After decades of activism, the 1920 presidential election was the first in American history where women had the right to vote at the federal level. Their movement made use of newsreels and newspapers in local movie theaters to bring their cause to the public. Warren G. Harding’s support of universal suffrage and his ability to capture the votes of women, was a significant factor in his 1920 presidential election victory over Woodrow Wilson. However, it would be decades before Black women and men could exercise the same right in many Southern states.
American businessmen John Harris and Harry Davis opened one of the world’s first public movie theaters in Pittsburgh, Pennsylvania, on June 19. By the 1920s movie theaters provided entertainment and public access to information through newsreels, short documentary films containing news stories and current affairs.
The US Constitution declares that a census of all persons shall be taken every 10 years. In the American model, these results are used for a basic population count and to determine how many seats in the House of Representatives will be allotted per congressional district.
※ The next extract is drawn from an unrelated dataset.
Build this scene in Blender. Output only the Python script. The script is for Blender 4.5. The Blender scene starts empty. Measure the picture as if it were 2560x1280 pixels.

In 1890, manual methods were creating a serious bottleneck so American inventor Herman Hollerith created a machine automating the process by using punched cards. With Hollerith’s machine, a quick count of the population was available in six weeks.
The telegraph was a new communications technology invented two decades earlier. Lincoln used the new medium to great effect, telegraphing his generals to motivate them in battle and to propel his leadership vision to the front. The telegraph also opened people’s horizons, bringing international news to everyone’s local paper, the telegraph’s “killer app.”
William Cooke and Charles Wheatstone demonstrated the electric telegraph while Samuel Morse and Alfred Vail perfected a coding system for the telegraph that is adopted worldwide. The new technology could send messages over long distances faster than previous methods like mail on horseback, making news travel much faster and easier.